Es comprensible que en el PP se hayan levantado voces muy autorizadas, ente otras la del brillante candidato catalán Alejandro Fernández, en contra de que Núñez Feijóo hable con distintas franquicias del diablo, que nunca se ha visto tan representado como en la política española: Puigdemont, Ortúzar y demás patulea. Es más que entendible que la masa crítica contra Pedro Sánchez se lleve las manos a la cabeza viendo que el único líder que por el momento puede apearle de Moncloa, haga lo propio con los que, con razón, ha estigmatizado, porque tienen como obsesión acabar con nuestra nación. Pero con ser sólida esa argumentación, hay otra no menos sustantiva: si la derecha se cierra en banda a hablar -que no es lo mismo que ceder- con interlocutores que en buena lógica no le gustan, tendremos sanchismo (o los herederos que vengan después) para siempre. Pedro estará a sus anchas: él encamándose con quien le plazca, y ayudando a blanquear a los malos legitimando sus objetivos (esa es la clave) a través de concesiones inmorales, y el PP obligado a estar en la oposición ad aeternum, bloqueando la alternancia de por vida.
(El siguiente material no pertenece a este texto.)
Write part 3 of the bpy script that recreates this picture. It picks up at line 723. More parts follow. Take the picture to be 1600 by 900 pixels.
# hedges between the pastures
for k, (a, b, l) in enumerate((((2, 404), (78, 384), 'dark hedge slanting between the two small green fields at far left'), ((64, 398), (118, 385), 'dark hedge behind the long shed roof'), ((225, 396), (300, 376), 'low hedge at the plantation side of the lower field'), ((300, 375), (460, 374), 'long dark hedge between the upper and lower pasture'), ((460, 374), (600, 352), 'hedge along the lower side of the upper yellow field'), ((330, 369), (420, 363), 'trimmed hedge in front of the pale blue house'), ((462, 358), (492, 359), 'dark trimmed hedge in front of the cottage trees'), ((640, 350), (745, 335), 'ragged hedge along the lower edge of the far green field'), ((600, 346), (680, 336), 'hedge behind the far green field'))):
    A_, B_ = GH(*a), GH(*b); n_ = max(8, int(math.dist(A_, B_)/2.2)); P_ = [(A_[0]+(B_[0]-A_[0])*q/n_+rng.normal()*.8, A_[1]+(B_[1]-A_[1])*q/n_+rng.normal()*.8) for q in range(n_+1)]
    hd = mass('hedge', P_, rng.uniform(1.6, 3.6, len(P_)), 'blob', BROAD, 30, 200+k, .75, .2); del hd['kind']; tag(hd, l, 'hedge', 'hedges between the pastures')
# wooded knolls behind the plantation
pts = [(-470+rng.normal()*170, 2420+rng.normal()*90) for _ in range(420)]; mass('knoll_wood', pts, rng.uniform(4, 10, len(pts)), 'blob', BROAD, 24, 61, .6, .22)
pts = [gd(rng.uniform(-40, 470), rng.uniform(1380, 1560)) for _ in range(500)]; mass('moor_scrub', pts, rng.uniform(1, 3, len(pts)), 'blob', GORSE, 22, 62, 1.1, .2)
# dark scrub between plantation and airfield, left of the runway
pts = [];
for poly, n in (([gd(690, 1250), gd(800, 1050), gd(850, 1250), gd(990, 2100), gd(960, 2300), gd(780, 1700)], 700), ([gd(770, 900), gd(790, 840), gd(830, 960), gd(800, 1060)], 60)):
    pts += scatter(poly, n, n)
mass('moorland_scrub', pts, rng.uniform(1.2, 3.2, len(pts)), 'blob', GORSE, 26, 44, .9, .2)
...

Sentarse a hablar no es rendirse. La actual fragmentación parlamentaria no permite ninguna alternativa que no pase por llegar a acuerdos democráticos con algunos partidos que repugnan en sus objetivos. Al PP se le reprocha por parte de la cínica izquierda que pacte con Vox, un partido absolutamente democrático que representa a tres millones de españoles, y además se le da con la puerta en las narices si quiere llegar a acuerdos con el PSOE actual. La perspectiva es, pues, color hormiga para los que quieren mandar al presidente en funciones a su casa de Pozuelo de Alarcón. Por eso debe explorarse la más mínima opción que exista con partidos que, aunque separatistas, tienen raíces conservadoras que nada tienen que ver con el abertzalismo de Otegi, aunque les una la «arcadia feliz» de la independencia.
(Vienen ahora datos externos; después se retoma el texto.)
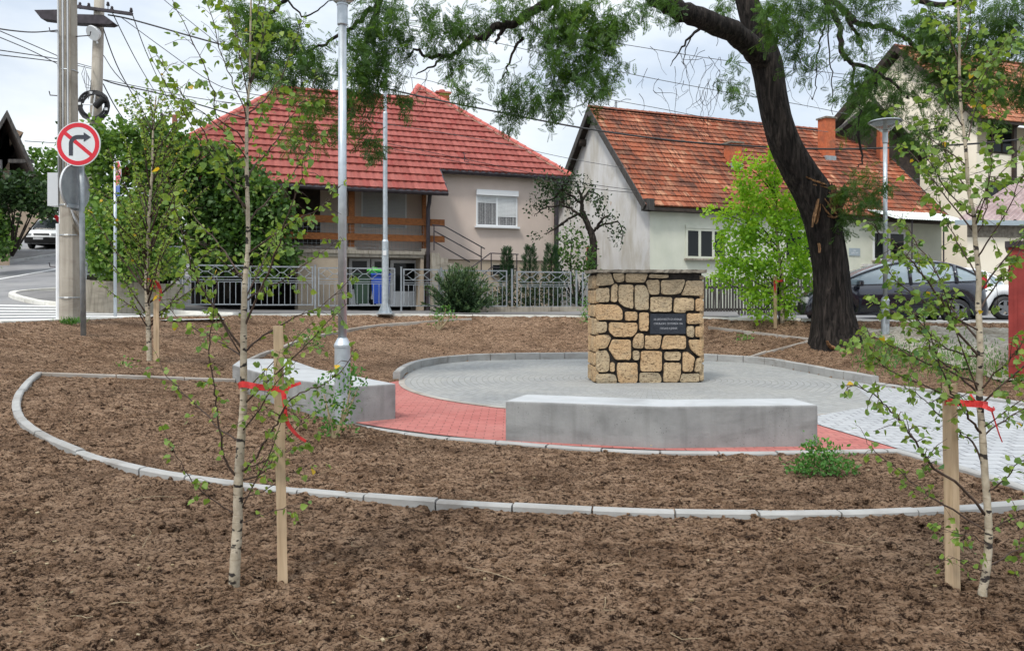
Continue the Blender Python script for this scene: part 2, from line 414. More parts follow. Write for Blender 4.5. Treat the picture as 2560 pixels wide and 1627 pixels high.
M['kerb_white'] = m_concrete('pale_kerb', (0.60, 0.59, 0.54), (0.74, 0.73, 0.68), (0.44, 0.41, 0.35), False)
M['edging'] = m_concrete('edging_concrete', (0.30, 0.27, 0.24), (0.42, 0.39, 0.35), (0.20, 0.16, 0.12), False)
M['concrete'] = m_concrete('cast_concrete', (0.215, 0.22, 0.22), (0.32, 0.325, 0.32), (0.13, 0.13, 0.125), True, 0.3, 3.0)
M['concrete_top'] = m_concrete('sky_lit_concrete', (0.37, 0.385, 0.395), (0.45, 0.465, 0.475), (0.28, 0.285, 0.285), False, 0.0, 2.5)  # bench tops: sky light from above painted in as a paler concrete
M['old_concrete'] = m_concrete('weathered_concrete', (0.30, 0.27, 0.22), (0.42, 0.38, 0.32), (0.13, 0.11, 0.085), False, 0.7, 1.2)
M['pole_concrete'] = m_concrete('pole_concrete', (0.34, 0.31, 0.26), (0.45, 0.41, 0.35), (0.22, 0.19, 0.16), False, 0.4, 2.0)
M['red_pavers'] = m_pavers('red_pavers', (0.40, 0.125, 0.11), (0.47, 0.165, 0.145), (0.20, 0.075, 0.065), 0.20, 0.10, 0.07, 0.5, (0.50, 0.23, 0.20))
M['grey_pavers'] = m_pavers('grey_pavers', (0.265, 0.275, 0.275), (0.33, 0.34, 0.335), (0.205, 0.205, 0.20), 0.20, 0.105, 0.08, 0.5, (0.37, 0.365, 0.335))
M['light_pavers'] = m_pavers('light_pavers', (0.36, 0.375, 0.39), (0.43, 0.445, 0.46), (0.20, 0.205, 0.215), 0.20, 0.165, 0.06, 0.5, (0.46, 0.47, 0.475))
M['birch'] = m_birch()
M['twig'] = m_noise('birch_twig', (0.045, 0.028, 0.022), (0.09, 0.06, 0.045), 20, 0.8, 0.1, 60)
M['bark'] = m_bark('dark_bark', (0.007, 0.006, 0.0055), (0.024, 0.02, 0.018), (0.07, 0.058, 0.05))
M['garden_bark'] = m_bark('garden_bark', (0.012, 0.010, 0.009), (0.035, 0.029, 0.024), (0.08, 0.065, 0.05))
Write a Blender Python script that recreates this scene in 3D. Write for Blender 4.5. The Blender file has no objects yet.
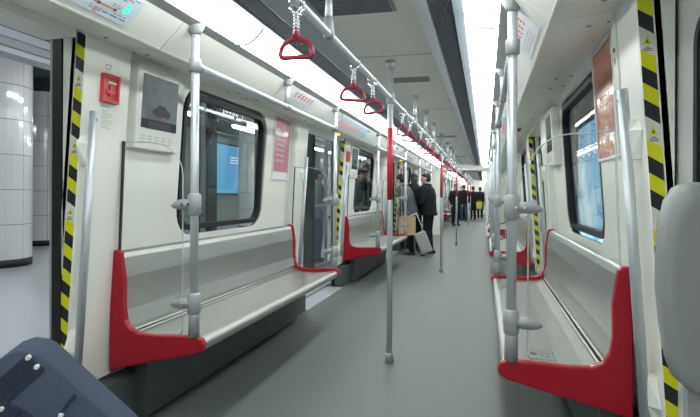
import bpy, bmesh, math, random
from mathutils import Vector, Matrix
random.seed(7)
S = bpy.context.scene
COL = S.collection
PI = math.pi

# ------------------------------------------------------------------ camera, world, exposure
# car axis = +Y, car centre line x = 0, floor z = 0
cam_d = bpy.data.cameras.new('camera')
cam = bpy.data.objects.new('camera', cam_d)
COL.objects.link(cam)
cam.location = (0.6385, 0.0, 1.20)
cam.rotation_euler = (Matrix.Rotation(0.2427, 3, 'Z') @ Matrix.Rotation(PI / 2, 3, 'X') @ Matrix.Rotation(0.0046, 3, 'Z')).to_euler()
cam_d.sensor_width = 36.0
cam_d.lens = 36.0 * 545.0 / 700.0
cam_d.shift_y = -13.64 / 700.0
cam_d.clip_start = 0.02
cam_d.clip_end = 200
S.camera = cam
w = bpy.data.worlds.new('underground')
S.world = w
w.use_nodes = True
w.node_tree.nodes['Background'].inputs[0].default_value = (0.75, 0.85, 0.9, 1)
w.node_tree.nodes['Background'].inputs[1].default_value = 0.02
S.view_settings.view_transform = 'Standard'
S.view_settings.look = 'None'
S.view_settings.gamma = 1.0
S.view_settings.use_curve_mapping = False
S.view_settings.exposure = 0.12
LAMP_CAR = 10.5
LAMP_PLATFORM = 20.0
TUNNEL_AD = 1.25

# ------------------------------------------------------------------ materials
def mat(name, col, rough=0.5, metal=0.0, var=0.04, scale=8.0, bump=0.0, bscale=60.0, coat=0.0, stretch=None, spec=0.5):
    m = bpy.data.materials.new(name); m.use_nodes = True
    nt = m.node_tree; b = nt.nodes['Principled BSDF']
    tc = nt.nodes.new('ShaderNodeTexCoord'); mp = nt.nodes.new('ShaderNodeMapping')
    nt.links.new(tc.outputs['Object'], mp.inputs[0])
    if stretch: mp.inputs['Scale'].default_value = stretch
    nz = nt.nodes.new('ShaderNodeTexNoise'); nz.inputs['Scale'].default_value = scale; nz.inputs['Detail'].default_value = 4
    nt.links.new(mp.outputs[0], nz.inputs['Vector'])
    mx = nt.nodes.new('ShaderNodeMix'); mx.data_type = 'RGBA'
    mx.inputs[6].default_value = tuple(max(0, c * (1 - var)) for c in col) + (1,)
    mx.inputs[7].default_value = tuple(min(1, c * (1 + var)) for c in col) + (1,)
    nt.links.new(nz.outputs[0], mx.inputs[0]); nt.links.new(mx.outputs[2], b.inputs['Base Color'])
    b.inputs['Roughness'].default_value = rough; b.inputs['Metallic'].default_value = metal
    b.inputs['Coat Weight'].default_value = coat
    b.inputs['Specular IOR Level'].default_value = spec
    if bump:
        n2 = nt.nodes.new('ShaderNodeTexNoise'); n2.inputs['Scale'].default_value = bscale
        nt.links.new(mp.outputs[0], n2.inputs['Vector'])
        bp = nt.nodes.new('ShaderNodeBump'); bp.inputs['Strength'].default_value = bump; bp.inputs['Distance'].default_value = 0.004
        nt.links.new(n2.outputs[0], bp.inputs['Height']); nt.links.new(bp.outputs[0], b.inputs['Normal'])
    return m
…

En el País Vasco, hay muchos ciudadanos que votan PNV que les espanta el comunismo y los zarrapastrosos de Bildu y un empresariado alarmado por las políticas comunistas de Sánchez, que ha perjudicado extraordinariamente con su fiscalidad voraz a la industria vasca. Los nacionalistas tienen en unos meses unas elecciones autonómicas de las que probablemente saldrá un Gobierno Sánchez-Otegi, perspectiva que los va a mandar fuera del poder. Tienen la opción de que el posibilismo y la moderación los rescate de terminar en la oposición. A ellos, entre otros, va dirigida esta estrategia de Génova: controvertida, sí, pero no completamente desatinada.
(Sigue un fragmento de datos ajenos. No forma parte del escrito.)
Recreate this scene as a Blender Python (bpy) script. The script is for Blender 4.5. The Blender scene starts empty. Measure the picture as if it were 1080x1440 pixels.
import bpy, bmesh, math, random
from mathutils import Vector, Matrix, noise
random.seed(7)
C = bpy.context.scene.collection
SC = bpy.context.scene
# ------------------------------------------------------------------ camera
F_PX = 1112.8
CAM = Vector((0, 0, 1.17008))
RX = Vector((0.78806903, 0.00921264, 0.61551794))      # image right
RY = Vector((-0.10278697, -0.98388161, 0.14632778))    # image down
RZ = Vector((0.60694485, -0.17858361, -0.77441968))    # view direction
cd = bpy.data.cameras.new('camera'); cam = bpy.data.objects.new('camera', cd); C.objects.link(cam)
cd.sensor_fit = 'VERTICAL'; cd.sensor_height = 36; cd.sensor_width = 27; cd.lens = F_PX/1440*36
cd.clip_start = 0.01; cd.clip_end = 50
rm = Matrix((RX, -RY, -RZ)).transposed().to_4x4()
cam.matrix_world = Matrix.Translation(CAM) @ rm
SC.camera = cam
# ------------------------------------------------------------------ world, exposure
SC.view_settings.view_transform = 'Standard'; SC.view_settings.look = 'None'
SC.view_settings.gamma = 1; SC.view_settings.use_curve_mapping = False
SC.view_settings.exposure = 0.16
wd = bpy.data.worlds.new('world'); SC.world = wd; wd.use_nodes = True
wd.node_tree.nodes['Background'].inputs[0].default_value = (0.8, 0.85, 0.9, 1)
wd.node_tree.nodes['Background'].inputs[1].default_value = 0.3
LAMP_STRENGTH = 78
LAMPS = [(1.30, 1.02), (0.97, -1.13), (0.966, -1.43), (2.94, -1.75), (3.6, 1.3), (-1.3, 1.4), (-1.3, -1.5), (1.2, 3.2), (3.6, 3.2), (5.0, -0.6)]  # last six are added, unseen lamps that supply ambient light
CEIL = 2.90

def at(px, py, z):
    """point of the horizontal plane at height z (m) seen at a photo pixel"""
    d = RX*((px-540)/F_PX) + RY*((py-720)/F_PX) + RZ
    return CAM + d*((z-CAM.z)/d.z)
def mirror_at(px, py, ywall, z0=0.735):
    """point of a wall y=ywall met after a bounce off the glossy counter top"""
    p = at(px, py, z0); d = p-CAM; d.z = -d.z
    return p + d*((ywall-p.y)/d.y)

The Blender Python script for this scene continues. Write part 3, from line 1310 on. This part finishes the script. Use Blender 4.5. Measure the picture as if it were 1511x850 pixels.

La reunión de hoy entre Pedro y Alberto ha de entenderse también en esa lógica. No parece que para el jefe del PP sea el mejor plan encontrarse con el líder del «no es no», que le ha insultado y denigrado solo y en compañía de su orfeón periodístico, que ha desempolvado las fotos del yate con Marcial Dorado, que está vendiendo a España en trozos y que ha blanqueado a los herederos de los asesinos de ETA. Pero esto no va de lo que le apetezca a uno. Hay un bien mayor que proteger: acabar de una vez por todas con el régimen que inició el cainita Zapatero en 2004 y que su alumno aventajado Sánchez ha llevado al paroxismo. Por eso el diablo también debe ser escuchado hoy en el Congreso. Bajar a los infiernos, sin perder la integridad, a veces es necesario.